Kecia Ali says she’s done scholarship that male colleagues either have ignored or not cited in their later work. The expert in Islamic studies promises to name some names in a book she’s writing for Princeton University Press about gender bias in her field, but she says her experience is no outlier.
“An extensive literature looks at the gendered citation gap in a number of social science, science, and humanities disciplines,” says the College of Arts & Sciences professor of religion, showing that male authors of books and journal articles overlook research and publications by female colleagues. Citation is not the only offense, Ali says: academic conferences and awards can be dominated by men; students often demean women teachers in class evaluations, influenced by gender bias rather than objective quality measure; and one study found scientists scored female job applicants lower than no-more-qualified men.
Bias in the sciences is better documented “because of the use of citation metrics in journals that can be run through algorithmic counts,” she says. Humanities journals, by contrast, “aren’t as well indexed.” So in researching her book, she has to rely on some admittedly “scattershot” techniques—for example, studying one journal’s compilation of its self-proclaimed 15 best articles (14 were by men, even though the overall percentage of male-authored articles was far lower).
Ali prescribes self-awareness by scholars to address the problem. “If you are a white man invited to speak at a conference, you should ask the makeup of the conference before you accept—the people on the program,” she says as an example. “The primary thing is for people to normalize the asking of those questions and the willingness to say, no, I’m not going to publish your all-male edited volume; no, I’m not going to be a respondent to an all-male panel.” And yes, she practices what she preaches, turning down invitations to all-white panels and seeking not to be the only non-male panelist.
BU Today spoke with Ali about gender discrimination in the academy.
BU Today: Is there reason to assume the imbalance documented in the sciences would not be replicated in humanities and social sciences?
Kecia Ali: Anecdotal experience bears out that the gap is likely to exist in the humanities broadly, and Islamic studies specifically. When you open a book and men’s peripheral [scholarship] shows up in the notes, and women’s work that is directly on point doesn’t, there’s probably a problem.
We’re dealing with the historical legacies of how disciplines were formed, who the primary scholars were. Within Islamic studies, a lot of the text-oriented, philological scholarship emerged out of particular times and networks of mostly male scholars—in the United States, in the early and mid-20th century. When we look later in the 20th century, we see somewhat more gender balance. In the study of Islam in America, for instance, we see many more women doing scholarship.

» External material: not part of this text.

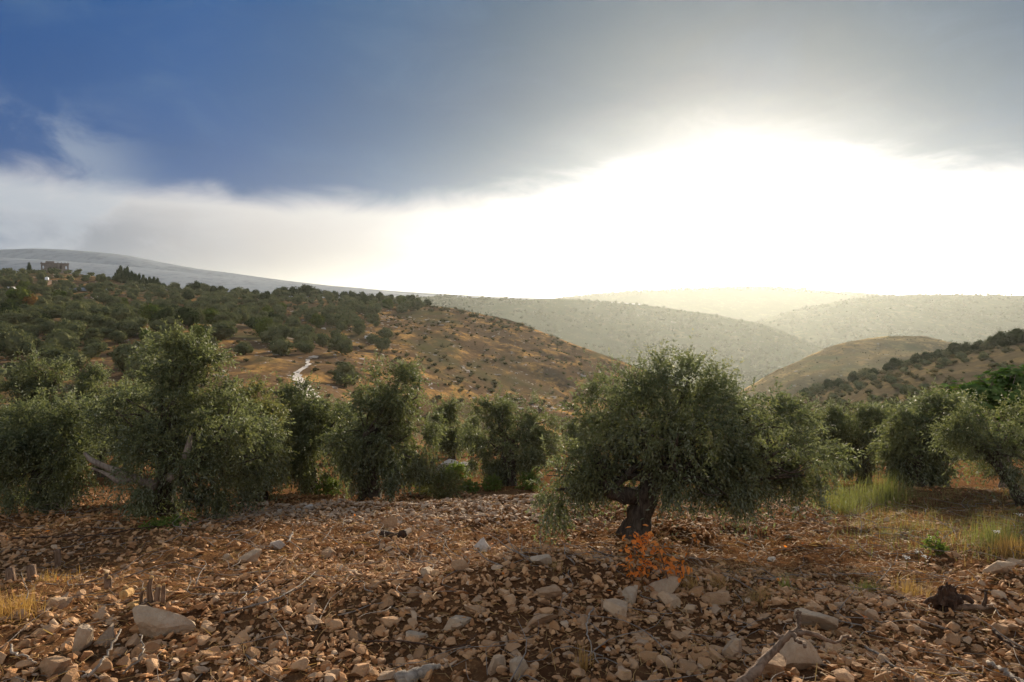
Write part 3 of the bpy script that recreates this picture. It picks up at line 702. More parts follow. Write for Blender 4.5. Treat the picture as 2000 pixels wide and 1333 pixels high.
rh = np.random.default_rng(21)
cand = H_LEFT.sample(14000, rh, .18, 1.0); cpx, cpy = proj(cand)
def hill_density(px, py):
    up = np.clip((720-py)/90, .15, 1)
    left = np.clip((760-px)/260, 0, 1)
    d = left*up
    d = np.where((px > 450) & (px < 660) & (py > 660), d*.25, d)                 # the bare ground round the track
    d = np.where((py > 655) & (px < 450), d*.75, d)
    d = np.where((px > 60) & (px < 240) & (py < 562), .10, d)                    # the bare knoll under the house
    d = np.where((px > 620) & (px < 830) & (py < 612), np.maximum(d, .75), d)    # the wooded crest
    return d
keep = rh.random(len(cand)) < hill_density(cpx, cpy); cand = cand[keep & (cpx > -120) & (cpx < 1250)]
chosen = []
for p in cand:
    w = rh.uniform(3.4, 6.6)
    if all((p[0]-q[0])**2+(p[1]-q[1])**2 > (.50*(w+qw))**2 for q, qw in chosen): chosen.append((p, w))
print('HILL', len(chosen)); chosen.sort(key=lambda c: -c[1]/c[0][1])
ind = [c for c in chosen if 0 <= proj(c[0])[0] <= 2000][:285]; ids = {id(c) for c in ind}
def zone(px, py):
    v = 'high up, near the skyline' if py < 600 else 'half way up the slope' if py < 645 else 'low down, above the near olives'
    h = 'below the unfinished house' if px < 160 else 'below the cypress clump' if px < 330 else 'between the cypresses and the track' if px < 540 else 'above the chalky track' if px < 680 else 'right of the chalky track'
    return 'small grey-green olive %s, %s' % (h, v), 'hillside olives %s, %s' % (h, v)
for i, c in enumerate(ind):
    p, w = c; px, py = proj(p); k = rh.random()
    if k < .08: me, nm, lab, grp = GR[i % 2], 'green_tree', 'yellow-green broadleaf tree among the grey olives of the left hillside', 'green trees on the left hillside'
    elif k < .13: me, nm, lab, grp = DK[i % 3], 'dark_tree', 'very dark rounded tree among the grey olives of the left hillside', 'dark trees on the left hillside'
    else: me, nm, lab, grp = OL[i % 6], 'hillside_olive', *zone(px, py)
    add(nm, me, None, tuple(p), rh.uniform(0, 6.28), (w, w, w*rh.uniform(.85, 1.1)), lab, 'tree', grp)
def clumped(sp, wl, seed, lo=-.5, hi=.5):
    return sp[fbm(sp/np.array([wl, wl*.6, wl*.5]), 3, seed) > rh.uniform(lo, hi, len(sp))]
def scatter_blobs(name, pts, ws, mat, seed, base, zs=.75, kindlab=None):
    r = np.random.default_rng(seed); V = []; F = []; o = 0
    bases = [far_crown(seed+i, base[1], base[2], core=base[0], lobes=base[3], trunk=False) for i in range(5)]
    for p, w in zip(pts, ws):
        v, f = bases[r.integers(5)]; a = r.uniform(0, 6.28); c, s = math.cos(a), math.sin(a)
        q = np.stack([v[:, 0]*c-v[:, 1]*s, v[:, 0]*s+v[:, 1]*c, v[:, 2]*zs*r.uniform(.8, 1.2)-.04], -1)*w+p
        V.append(q); F.append(f+o); o += len(q)
    return add(name, mesh_from(name, np.concatenate(V), np.concatenate(F), mat), kind='stuff')
rest = [c for c in chosen if id(c) not in ids]
if rest: scatter_blobs('hillside_trees', [c[0] for c in rest], [c[1] for c in rest], M_FARLEAF, 3, (ICO1, 50, .13, 2))
sp = H_LEFT.sample(16000, rh, .1, 1.0); sp = sp[fbm(sp/np.array([14., 14., 7.]), 3, 61) > rh.uniform(-.6, .5, len(sp))]; spx, spy = proj(sp)
k = rh.random(len(sp)) < np.where(spx > 640, .85, .3); sp = sp[k]
sc_w = (.35+2.2*rh.random(len(sp))**2.2)*np.where(proj(sp)[0] > 640, 1.0, .7)
sc_w = np.where((sp[:, 1] > 250) & (proj(sp)[0] > 780), sc_w*1.5, sc_w)
scatter_blobs('hillside_scrub', sp, sc_w, M_SCRUB, 11, (ICO1, 18, .22, 1), .6)
sp = H_F.sample(900, rh, .3, 1.0); scatter_blobs('slope_scrub', sp, rh.uniform(.5, 2.4, len(sp)), M_SCRUB, 12, (ICO1, 40, .16, 1), .65)
sp = H_F.sample(150, rh, .3, .96); scatter_blobs('slope_bushes', sp, rh.uniform(1.6, 3.2, len(sp)), M_FARLEAF, 18, (ICO2, 120, .11, 3), .75)
sp = H_E.sample(700, rh, .2, 1.0); scatter_blobs('spur_scrub', sp, rh.uniform(.6, 2.2, len(sp)), M_SCRUB, 13, (ICO1, 12, .2, 0), .6)
sp = H_C1.sample(8000, rh, .35, 1.0); sp = clumped(sp, 60., 62); scatter_blobs('ridge_woodland', sp, 5+11*rh.random(len(sp))**2, M_FARDARK, 14, (ICO1, 4, .25, 0), .8)
sp = H_C2.sample(8000, rh, .35, 1.0); sp = clumped(sp, 80., 63); scatter_blobs('far_ridge_woodland', sp, 6+11*rh.random(len(sp))**2, M_FARDARK, 15, (ICO1, 4, .25, 0), .8)
sp = H_D.sample(1500, rh, .8, 1.0); scatter_blobs('pale_ridge_woodland', sp, rh.uniform(9, 20, len(sp)), M_FARDARK, 16, (ICO1, 6, .25, 0), .75)
# pale limestone outcrops on the hillside
sp = H_LEFT.sample(9000, rh, .1, .97); q = fbm(sp/np.array([16., 16., 8.]), 3, 77); sp = sp[q > .25]
RK = []
for i in range(8):
    bm = bmesh.new(); [bm.verts.new(Vector(x)) for x in norm(rh.normal(size=(9, 3)))*rh.uniform(.6, 1, (9, 1))]
    bmesh.ops.convex_hull(bm, input=bm.verts[:]); bmesh.ops.triangulate(bm, faces=bm.faces[:])
    lo = [x for x in bm.verts if not x.link_faces]; bmesh.ops.delete(bm, geom=lo, context='VERTS'); bm.verts.index_update()
    RK.append((np.array([x.co[:] for x in bm.verts]), np.array([[y.index for y in z.verts] for z in bm.faces]))); bm.free()
V = []; F = []; o0 = 0
for p in sp:
    v, f = RK[rh.integers(8)]; s = rh.uniform(.12, .55)*(1.0 if rh.random() < .9 else 2.0); v = v*np.array([s*1.6, s, s*.35])+p; V.append(v); F.append(f+o0); o0 += len(v)
add('hillside_outcrops', mesh_from('hillside_outcrops', np.concatenate(V), np.concatenate(F), M_B_PALE), kind='stuff')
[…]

So, folks are writing books today that could cite women scholars and they’re not?
Yes, that’s what’s happening. My working hypothesis is that male scholars more often fail to cite or substantively engage work by women and nonbinary scholars in a much greater proportion than women and nonbinary scholars fail to engage that scholarship.
Why?
Who were your advisors in graduate school? What did your reading lists look like for your graduate exams? What do your networks look like, who do you socialize with and interact with professionally? We’re not just talking about citations. We’re talking about [women’s] inclusion in edited volumes, who gets invited to conferences, which is sometimes related—you see people’s scholarship in a volume and then you invite them. So there’s a self-perpetuating pattern.
There’s a prestigious award, the Giorgio Levi Della Vida Award, given by UCLA for scholarship that has contributed lastingly to the study of Islamic civilization. That award has been given out more than 20 times. The first woman to get that award was in 1987. The most recent two recipients, in 2014 and last year, were women. There was a gap between 1987 and 2014. If we look at the conference volumes produced by these events, we have a large majority of male contributors.
Because women weren’t invited to contribute?
Correct. In this conference, the person being honored sets the theme of the conference and invites the other contributors. All the volumes honoring men are predominantly male. The volumes honoring women are close to or at parity, even though none of the topics are about women and gender. The explanation that would seem to make sense is that it’s the gender of the scholar that determines the gender ratio of the contributors, rather than the topic.
Are men favoring men in these areas because of unconscious, or conscious, sexism?
What we have are systemic patterns. The scholar gets asked, who do you want at your conference? And the names they come up with are the people that were in their cohort in graduate school, or who’ve been part of other conferences. We see certain networks being reinforced, and other folks being excluded. People making deliberate choices to exclude—I would think it’s very rarely a question of that.
Is citation the root problem in terms of women’s careers?
I don’t think you can separate out citations from invitations and from presence on syllabi. Citation is the currency of the realm in academia, but service loads in departments, which have to do with gendered practices around who serves on various committees, who does the work on the committees, what are personal and professional penalties for women saying no to serving on task forces, actually play into women’s ability to do the research and scholarly writing that will enable them to submit to top-tier journals.
It’s not just “academic housekeeping.” It’s an issue of actual housekeeping. We do not yet have a society in which men bear an equal share of domestic and familial care, and these impinge on women’s ability to make their full professional contributions. You have to address disparate service burdens that especially black women bear if you’re going to be thinking about how those scholars make full contributions to the academy.